Though PICTURE Budapest-Østfold was perhaps limited in scope considering the number of participating artists, the project’s thematic ambition and artistic content was, as this essay has suggested, of almost unlimited proportions. The workshops and seminars in Moss, Fredrikstad and Budapest, the social meetings and talks among the artists, and finally the concluding presentation in Csepel included everything from the very big and the very small: from memories and dust and the tiniest pieces of residue from the heydays of industry, to future changes in the earth’s stratum; from interaction with local communities and different levels of bureaucratic establishment, to confronting the challenging political situation in present day Hungary – the latter most explicitly expressed in Naja Lee Jensen’s sound-turned-poster intervention in Csepel.[3]

It is worth noting that all this took place outside of any established art institutional context, something that gave a dimension of both freedom and risk for the participating artists. Maybe that can be put forward as an ideal situation for artistic interventions at large: a combination of liberty and chance that ensures a level of dynamics, unpredictability and intuitive reactions to a situation, site or space, without the restrictions that tend do follow anticipations of specific results, physical or otherwise, within the institutional sphere.

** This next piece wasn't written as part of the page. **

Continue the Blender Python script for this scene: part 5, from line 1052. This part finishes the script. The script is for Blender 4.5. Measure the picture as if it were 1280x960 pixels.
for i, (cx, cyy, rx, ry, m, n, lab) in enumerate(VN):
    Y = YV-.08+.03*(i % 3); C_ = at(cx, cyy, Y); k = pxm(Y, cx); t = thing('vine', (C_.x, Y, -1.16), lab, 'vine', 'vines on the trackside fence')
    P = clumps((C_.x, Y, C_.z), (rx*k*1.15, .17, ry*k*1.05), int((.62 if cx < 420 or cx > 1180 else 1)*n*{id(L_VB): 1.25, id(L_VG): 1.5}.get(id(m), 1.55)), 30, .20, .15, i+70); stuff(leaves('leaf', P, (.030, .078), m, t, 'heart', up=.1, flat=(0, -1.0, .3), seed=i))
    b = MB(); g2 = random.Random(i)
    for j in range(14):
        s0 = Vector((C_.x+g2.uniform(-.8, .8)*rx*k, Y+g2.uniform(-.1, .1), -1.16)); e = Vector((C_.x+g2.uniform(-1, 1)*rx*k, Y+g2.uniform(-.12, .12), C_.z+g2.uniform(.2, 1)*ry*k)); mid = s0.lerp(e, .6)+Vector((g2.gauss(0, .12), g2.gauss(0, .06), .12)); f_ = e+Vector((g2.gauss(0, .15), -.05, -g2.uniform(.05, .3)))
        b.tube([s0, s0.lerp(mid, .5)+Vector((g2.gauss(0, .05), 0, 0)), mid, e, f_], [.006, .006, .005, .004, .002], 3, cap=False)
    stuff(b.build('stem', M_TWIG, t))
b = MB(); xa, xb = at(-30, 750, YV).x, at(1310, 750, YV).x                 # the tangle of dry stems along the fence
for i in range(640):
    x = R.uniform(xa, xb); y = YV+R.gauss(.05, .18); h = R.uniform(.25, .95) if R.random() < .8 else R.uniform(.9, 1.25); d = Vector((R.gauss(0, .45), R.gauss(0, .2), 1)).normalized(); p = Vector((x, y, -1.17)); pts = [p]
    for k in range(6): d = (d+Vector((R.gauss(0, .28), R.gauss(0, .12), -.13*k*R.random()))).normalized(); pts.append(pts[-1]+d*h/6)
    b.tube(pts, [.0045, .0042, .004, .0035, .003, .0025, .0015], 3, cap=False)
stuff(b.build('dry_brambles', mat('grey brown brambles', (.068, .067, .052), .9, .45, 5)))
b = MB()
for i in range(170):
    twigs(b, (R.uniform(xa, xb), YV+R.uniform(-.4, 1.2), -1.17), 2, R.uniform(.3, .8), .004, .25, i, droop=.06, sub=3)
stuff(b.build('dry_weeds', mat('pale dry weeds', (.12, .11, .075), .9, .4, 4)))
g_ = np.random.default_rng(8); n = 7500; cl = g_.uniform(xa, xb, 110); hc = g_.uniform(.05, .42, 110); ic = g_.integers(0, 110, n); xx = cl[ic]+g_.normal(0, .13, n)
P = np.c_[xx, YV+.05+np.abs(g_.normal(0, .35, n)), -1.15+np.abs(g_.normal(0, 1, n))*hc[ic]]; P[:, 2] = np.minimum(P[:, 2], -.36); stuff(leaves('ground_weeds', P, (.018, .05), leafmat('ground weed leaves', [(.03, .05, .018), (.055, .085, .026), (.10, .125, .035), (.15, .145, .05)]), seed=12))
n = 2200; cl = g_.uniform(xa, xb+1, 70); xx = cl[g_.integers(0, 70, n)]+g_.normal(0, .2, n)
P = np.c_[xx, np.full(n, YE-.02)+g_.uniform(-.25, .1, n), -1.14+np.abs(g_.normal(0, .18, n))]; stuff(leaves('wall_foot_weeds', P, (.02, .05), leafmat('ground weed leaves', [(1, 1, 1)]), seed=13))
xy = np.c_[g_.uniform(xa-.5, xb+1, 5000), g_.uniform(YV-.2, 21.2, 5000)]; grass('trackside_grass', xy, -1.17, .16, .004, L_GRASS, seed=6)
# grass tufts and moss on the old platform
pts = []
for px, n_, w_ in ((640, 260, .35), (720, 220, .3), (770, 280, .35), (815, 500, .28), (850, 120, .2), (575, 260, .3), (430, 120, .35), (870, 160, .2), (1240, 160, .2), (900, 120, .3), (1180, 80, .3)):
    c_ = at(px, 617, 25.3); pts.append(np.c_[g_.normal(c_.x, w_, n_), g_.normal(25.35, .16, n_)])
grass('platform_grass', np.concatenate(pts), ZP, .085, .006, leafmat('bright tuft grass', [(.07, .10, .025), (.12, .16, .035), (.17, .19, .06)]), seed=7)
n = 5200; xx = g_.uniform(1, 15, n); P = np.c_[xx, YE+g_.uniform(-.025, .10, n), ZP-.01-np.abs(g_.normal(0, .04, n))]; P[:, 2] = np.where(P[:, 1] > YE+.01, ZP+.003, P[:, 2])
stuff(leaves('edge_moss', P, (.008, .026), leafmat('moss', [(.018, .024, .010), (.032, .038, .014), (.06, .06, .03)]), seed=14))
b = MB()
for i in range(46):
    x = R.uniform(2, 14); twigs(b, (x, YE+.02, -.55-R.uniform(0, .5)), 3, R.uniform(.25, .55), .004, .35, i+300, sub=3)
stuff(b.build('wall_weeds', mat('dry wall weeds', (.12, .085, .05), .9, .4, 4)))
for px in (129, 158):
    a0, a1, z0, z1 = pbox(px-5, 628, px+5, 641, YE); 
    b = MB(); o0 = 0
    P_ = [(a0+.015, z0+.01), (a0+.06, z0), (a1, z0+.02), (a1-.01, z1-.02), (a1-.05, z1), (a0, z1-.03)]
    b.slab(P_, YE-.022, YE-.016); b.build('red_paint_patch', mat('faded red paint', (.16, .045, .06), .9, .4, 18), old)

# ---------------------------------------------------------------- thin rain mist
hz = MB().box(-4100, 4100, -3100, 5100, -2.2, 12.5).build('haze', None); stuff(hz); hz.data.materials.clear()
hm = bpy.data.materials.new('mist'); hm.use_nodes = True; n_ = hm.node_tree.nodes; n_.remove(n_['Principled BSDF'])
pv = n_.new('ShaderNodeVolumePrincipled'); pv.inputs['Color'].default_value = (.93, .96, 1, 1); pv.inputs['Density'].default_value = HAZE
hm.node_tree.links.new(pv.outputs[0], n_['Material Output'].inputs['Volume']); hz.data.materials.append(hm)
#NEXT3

But that concern is not foreign to art in public space either. To quote renowned curator Mary Jane Jacob, whose work has been pivotal in the field of public art: A paradox regarding much public art projects is that the end result is already defined previous to the process. But “it is the process that is the art, the goal must be undefined until the work is finished, otherwise there will be no new discovery”, according to Jacob.[4] It lies in the nature of art as intervention that the more risk you take, the more uncertain the “result” will be. At the same time, as a consequence of stepping outside of the safety of the institution and into the reality of the streets, one has to face another set of challenges, be it lack of response and understanding from the very same public one is aiming to reach, or straight out hostility and censorship (as was the situation with Naja’s work in Csepel, that was promptly shut down after reactions from locals). However, such factors are outweighed by the possible and immediate relevance of artistic interventions in the public realm, as contrasted to art that is played out within the more neutral walls of the museum or gallery. Whether proposed and presented as confrontation or pleasant surprise, or both, public art/art as intervention can unveil hidden potential and create poetic moments, encourage collaboration and participation, and ask questions that others don’t ask. Public spaces are mirrors of processes taking place in societies, and art that confronts and contemplates such spaces can in turn raise awareness of those processes, and ultimately, on public and democratic engagement as the definition of society as we know it. In that perspective, the possible “result” of the PICTURE Budapest – Østfold is still an active and open process.

 

[1]              Davis, Heather, ”When the Soul of the Earth is Made of Plastic”, in Norwegian Art Yearbook 2017. Oslo: Pax Forlag, 2017.

[2]              en.wikipedia.org/wiki/Plastiglomerate

[3]              For more detailed information on this and other interventions, see individual project descriptions elsewhere in this publication.

[4]              Mary Jane Jacob, lecture held in Oslo June 18th, 2015.